• [EXERCISE MATERIAL]
--- BEGIN ---

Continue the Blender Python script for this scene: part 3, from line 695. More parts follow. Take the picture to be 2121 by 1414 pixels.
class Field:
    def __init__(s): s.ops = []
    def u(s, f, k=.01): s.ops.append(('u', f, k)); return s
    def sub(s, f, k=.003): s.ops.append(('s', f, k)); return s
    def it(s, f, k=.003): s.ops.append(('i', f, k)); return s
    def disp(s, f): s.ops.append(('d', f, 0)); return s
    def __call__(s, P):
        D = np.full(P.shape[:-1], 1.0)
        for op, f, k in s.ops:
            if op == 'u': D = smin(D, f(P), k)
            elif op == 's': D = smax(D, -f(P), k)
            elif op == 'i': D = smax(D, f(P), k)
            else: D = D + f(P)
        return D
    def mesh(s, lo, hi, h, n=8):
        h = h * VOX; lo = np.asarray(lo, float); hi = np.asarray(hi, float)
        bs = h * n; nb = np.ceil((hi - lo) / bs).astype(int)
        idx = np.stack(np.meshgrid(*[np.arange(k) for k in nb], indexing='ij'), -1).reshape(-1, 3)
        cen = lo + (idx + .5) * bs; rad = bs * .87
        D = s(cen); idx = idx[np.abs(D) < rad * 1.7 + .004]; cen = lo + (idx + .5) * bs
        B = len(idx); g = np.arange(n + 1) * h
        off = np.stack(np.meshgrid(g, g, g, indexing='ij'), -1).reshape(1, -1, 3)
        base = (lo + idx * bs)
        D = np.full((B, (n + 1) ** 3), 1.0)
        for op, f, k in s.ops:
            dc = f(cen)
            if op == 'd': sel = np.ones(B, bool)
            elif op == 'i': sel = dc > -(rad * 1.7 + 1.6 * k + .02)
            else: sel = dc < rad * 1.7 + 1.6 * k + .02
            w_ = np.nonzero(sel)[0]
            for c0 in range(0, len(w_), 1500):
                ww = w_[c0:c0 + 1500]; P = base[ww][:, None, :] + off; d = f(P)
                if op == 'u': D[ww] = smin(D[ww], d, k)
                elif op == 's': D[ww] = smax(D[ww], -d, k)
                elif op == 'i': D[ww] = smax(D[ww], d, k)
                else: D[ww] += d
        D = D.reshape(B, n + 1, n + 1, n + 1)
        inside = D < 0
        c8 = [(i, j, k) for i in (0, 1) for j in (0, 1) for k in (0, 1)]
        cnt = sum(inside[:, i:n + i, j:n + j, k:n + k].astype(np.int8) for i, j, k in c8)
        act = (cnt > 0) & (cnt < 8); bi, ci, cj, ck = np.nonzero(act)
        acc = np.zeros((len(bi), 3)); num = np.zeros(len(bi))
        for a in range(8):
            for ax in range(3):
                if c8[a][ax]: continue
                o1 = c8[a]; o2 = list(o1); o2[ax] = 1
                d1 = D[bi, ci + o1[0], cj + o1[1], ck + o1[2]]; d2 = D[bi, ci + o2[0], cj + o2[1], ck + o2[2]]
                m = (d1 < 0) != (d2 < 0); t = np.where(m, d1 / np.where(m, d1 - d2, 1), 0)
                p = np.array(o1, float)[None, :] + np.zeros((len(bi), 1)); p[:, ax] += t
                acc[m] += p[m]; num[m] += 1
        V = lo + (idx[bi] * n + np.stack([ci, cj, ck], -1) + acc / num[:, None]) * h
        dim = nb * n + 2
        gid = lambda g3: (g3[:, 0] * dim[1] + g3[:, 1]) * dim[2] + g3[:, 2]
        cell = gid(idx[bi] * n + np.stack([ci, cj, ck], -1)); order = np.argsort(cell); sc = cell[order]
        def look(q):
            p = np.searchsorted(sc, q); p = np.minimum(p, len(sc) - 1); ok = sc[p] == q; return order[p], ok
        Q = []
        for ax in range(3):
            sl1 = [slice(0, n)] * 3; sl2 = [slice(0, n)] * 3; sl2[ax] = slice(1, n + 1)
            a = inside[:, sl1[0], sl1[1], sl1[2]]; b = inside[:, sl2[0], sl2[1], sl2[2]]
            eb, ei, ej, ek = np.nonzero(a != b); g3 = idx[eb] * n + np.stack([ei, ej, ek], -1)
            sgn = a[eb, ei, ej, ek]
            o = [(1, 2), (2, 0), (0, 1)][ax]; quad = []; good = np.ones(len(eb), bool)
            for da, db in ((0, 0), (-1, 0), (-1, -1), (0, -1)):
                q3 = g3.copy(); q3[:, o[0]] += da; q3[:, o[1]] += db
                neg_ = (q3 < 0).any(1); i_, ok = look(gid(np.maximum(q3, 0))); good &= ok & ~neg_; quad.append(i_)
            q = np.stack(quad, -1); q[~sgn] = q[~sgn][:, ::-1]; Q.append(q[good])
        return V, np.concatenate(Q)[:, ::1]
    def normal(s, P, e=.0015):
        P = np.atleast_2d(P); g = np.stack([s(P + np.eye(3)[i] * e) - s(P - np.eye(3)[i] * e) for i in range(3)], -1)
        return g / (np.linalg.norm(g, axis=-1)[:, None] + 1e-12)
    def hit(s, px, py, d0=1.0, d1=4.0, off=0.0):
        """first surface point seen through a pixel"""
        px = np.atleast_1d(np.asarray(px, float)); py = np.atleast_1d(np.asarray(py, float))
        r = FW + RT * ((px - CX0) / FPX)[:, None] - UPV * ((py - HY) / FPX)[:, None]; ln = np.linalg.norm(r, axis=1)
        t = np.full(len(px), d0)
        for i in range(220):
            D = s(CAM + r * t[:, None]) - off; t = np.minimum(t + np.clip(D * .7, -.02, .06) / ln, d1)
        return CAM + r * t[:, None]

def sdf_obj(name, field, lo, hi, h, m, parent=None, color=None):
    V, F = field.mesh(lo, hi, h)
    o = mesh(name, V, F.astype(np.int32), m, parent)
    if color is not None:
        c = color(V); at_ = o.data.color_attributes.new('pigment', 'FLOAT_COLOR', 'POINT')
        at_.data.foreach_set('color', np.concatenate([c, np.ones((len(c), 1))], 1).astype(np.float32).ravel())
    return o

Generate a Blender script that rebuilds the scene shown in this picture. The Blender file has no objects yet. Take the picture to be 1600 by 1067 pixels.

--- END ---

Give the count of lines in the listing above that include "this", with no other words.

• [OUTPUT BELOW] 2